DOÇ. DR. ADNAN VEYSEL ERTEMEL
Geçtiğimiz yazıda büyük veriden yola çıkarak nasıl tüketici içgörüsü elde edilebileceğine değindik. Büyük veriye ilave olarak, yeni gelişmekte olan ‘nesnelerin interneti’ (internet of things), sensör teknolojileri gibi teknolojiler, yapay zekadan faydalanarak müşteriler hakkında daha çok ve daha değerli bilgi almayı mümkün kılıyor.
Yapay zeka destekli sistemler, süper marketlerin çıkış bölümüne yerleştirilen akıllı kameralar aracılığıyla müşterilerin mutlu mu, üzgün mü, öfkeli mi marketten ayrıldığı konusunda, anketle elde edilemeyecek netlikte memnuniyet ölçümü yapabilir. Benzer şekilde ülkemiz dahil birçok bankada bulunan yapay zeka destekli ses tanıma sistemleri, çağrı merkezini telefonla arayan müşterilerin telefonu açtıktan sonra kurdukları ilk cümlenin ses tonundan hareketle müşterinin ruh hali hakkında isabetli bir saptama yaparak, çağrı merkezi çalışanının ekranına bilgi amaçlı mesaj çıkarır. Tüm bunlar işletmelerin teknolojiden faydalanarak nasıl daha müşteri merkezli olabileceğini gösteren somut örneklerdir. Müşteri merkezli stratejinin başarılı şekilde uygulanabilmesi için tasarımsal düşünce bakış açısının benimsenmesi kritik önemdedir.
TASARIMSAL DÜŞÜNCE
Tasarımsal düşünce yaklaşımı, problemlere klasik, geleneksel üretim mantığının getirdiği anlamsız kısıtlar ve varsayımlardan sıyrılarak, çok disiplinli ve sıradışı bakış açısıyla yaklaşımı esas alan kreatif problem çözme yaklaşımıdır.
Tasarımsal düşünce müşterilerle başlayıp müşterilerle biter. Müşterilerin karşılanmamış ihtiyaçlarından hareket eden bu metodolojide geriye doğru gidilerek müşterilerin karşılanmamış ihtiyaç ve beklentileri, diğer bir deyişle görülecek işleri keşfedilmeye çalışılır.
Özünde tasarımsal düşünce çok disiplinli bir yaklaşımla ve teknolojinin mümkün kılıcı etkisiyle kalıpların dışına çıkarak müşteri acı ve beklentilerine en uygun çözümü en basit ve sade hali ile çözmeye çalışır.
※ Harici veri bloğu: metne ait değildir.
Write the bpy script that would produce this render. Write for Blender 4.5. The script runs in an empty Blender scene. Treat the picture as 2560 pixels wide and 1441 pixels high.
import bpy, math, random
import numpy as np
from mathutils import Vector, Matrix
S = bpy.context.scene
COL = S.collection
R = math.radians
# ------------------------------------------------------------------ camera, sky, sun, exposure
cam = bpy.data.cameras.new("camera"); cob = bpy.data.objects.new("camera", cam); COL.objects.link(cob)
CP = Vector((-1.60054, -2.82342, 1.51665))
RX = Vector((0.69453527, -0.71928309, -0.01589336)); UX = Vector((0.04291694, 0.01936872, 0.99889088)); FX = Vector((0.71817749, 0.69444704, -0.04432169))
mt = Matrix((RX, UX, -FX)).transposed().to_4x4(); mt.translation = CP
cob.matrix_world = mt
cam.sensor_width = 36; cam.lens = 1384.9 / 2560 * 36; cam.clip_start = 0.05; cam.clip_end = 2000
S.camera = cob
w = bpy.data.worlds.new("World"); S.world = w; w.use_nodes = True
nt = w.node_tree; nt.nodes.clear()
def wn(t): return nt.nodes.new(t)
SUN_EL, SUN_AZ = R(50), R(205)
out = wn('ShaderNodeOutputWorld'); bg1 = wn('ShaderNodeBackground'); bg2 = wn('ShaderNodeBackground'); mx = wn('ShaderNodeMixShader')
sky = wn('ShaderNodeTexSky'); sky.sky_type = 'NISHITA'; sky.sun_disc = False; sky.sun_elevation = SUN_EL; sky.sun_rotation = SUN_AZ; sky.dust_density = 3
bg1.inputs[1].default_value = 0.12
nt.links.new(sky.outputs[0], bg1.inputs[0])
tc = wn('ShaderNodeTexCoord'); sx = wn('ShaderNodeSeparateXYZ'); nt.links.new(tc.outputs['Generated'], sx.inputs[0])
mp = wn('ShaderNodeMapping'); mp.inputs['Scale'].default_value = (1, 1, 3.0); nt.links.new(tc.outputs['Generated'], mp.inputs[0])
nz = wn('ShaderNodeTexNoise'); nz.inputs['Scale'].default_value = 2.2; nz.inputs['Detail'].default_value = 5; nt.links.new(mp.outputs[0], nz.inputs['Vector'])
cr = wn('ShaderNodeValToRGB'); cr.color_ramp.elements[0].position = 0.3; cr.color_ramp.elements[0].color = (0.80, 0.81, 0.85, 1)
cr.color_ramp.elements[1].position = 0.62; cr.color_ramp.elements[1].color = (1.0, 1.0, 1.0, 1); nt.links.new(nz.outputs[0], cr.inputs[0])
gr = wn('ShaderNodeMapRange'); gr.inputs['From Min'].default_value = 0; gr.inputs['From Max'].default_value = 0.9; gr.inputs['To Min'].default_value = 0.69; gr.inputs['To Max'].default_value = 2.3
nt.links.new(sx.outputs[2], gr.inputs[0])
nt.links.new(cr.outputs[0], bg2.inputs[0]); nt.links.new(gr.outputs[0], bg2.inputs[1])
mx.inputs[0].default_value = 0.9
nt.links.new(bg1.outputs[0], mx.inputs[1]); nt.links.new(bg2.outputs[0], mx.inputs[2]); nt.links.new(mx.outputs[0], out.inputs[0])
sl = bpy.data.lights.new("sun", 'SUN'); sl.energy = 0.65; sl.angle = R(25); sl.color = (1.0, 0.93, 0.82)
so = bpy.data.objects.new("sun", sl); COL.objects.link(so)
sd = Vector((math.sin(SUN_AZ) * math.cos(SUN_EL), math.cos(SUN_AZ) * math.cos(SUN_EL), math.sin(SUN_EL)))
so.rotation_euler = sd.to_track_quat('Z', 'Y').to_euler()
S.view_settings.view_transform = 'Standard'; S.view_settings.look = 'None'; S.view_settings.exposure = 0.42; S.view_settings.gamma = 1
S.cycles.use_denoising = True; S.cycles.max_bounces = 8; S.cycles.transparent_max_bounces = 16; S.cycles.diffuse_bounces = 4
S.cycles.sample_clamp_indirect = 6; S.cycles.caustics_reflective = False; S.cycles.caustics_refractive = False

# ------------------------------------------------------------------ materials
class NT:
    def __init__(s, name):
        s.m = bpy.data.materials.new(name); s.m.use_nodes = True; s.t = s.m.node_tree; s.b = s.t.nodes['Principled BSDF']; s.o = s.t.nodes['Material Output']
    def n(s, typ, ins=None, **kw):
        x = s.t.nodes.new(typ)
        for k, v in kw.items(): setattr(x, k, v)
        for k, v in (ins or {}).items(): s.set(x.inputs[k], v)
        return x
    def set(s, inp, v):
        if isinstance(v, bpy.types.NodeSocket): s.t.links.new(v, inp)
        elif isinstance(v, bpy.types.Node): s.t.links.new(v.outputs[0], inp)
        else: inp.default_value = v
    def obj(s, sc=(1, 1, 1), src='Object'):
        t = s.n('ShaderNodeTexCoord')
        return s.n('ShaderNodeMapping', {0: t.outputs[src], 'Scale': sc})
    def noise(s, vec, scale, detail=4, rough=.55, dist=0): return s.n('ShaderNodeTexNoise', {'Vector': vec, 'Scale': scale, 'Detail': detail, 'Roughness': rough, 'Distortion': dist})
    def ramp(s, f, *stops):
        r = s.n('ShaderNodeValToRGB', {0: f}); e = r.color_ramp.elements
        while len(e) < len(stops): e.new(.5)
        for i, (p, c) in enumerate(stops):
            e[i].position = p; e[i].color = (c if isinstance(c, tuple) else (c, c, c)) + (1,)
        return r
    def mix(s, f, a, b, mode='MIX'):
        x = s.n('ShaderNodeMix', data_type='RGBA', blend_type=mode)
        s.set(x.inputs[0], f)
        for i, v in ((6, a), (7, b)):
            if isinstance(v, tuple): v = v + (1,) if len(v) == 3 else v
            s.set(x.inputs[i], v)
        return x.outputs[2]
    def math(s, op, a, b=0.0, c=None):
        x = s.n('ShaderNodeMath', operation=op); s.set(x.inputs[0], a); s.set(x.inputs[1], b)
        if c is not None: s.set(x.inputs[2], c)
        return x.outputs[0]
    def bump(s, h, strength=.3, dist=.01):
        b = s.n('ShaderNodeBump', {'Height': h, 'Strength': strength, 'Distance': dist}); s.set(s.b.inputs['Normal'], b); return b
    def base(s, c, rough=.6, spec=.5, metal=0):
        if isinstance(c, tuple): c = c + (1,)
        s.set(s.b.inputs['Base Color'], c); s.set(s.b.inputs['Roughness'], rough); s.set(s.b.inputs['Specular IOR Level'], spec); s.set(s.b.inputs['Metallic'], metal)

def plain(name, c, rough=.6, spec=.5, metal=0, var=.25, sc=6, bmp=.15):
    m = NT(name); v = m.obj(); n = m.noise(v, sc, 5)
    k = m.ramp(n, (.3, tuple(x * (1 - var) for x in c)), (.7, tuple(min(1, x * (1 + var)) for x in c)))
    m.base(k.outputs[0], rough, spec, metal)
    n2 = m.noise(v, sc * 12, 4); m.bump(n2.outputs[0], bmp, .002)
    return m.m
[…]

Aracısızlaşma, üretimin demokratikleşmesi, kullandıkça öde (Software-as-a-Service-SaaS) mantığındaki hizmetlerin gelişmesi, tasarımsal düşünceyle yapılabilecek kısa yol çözümlerin geliştirilmesini kolaylaştırır.
Örneğin, getir.com, internetin 7/24 esasına göre siparişe izin veren doğasından hareket ederek tüketicilerin aklına gelen hemen her şeyi, akıllı telefon üzerinden, ihtiyacı hissettiği anda tek tuşla ayağına getirmesini mümkün kılıyor. Karşılanmamış bir ihtiyaç dikeyi ile işe başlayan getir.com, edindiği müşteri tabanı ve yakaladığı ivmeyle Getir Yemek hizmetiyle, yıllar boyunca elde ettiği ‘ağ etkisi’ sayesinde rekabeti saf dışı etmeyi başarmış yemeksepeti.com’a ciddi bir rakip haline gelmeyi başardı. Şirket, her şeyi müşterilerin ayağına getirme sloganında bir adım öteye geçip Renault markası ile işbirliği yaparak sıfır kilometre yeni model araç test sürüşü hizmetini, aracı müşterinin ayağına getirmek suretiyle sundu.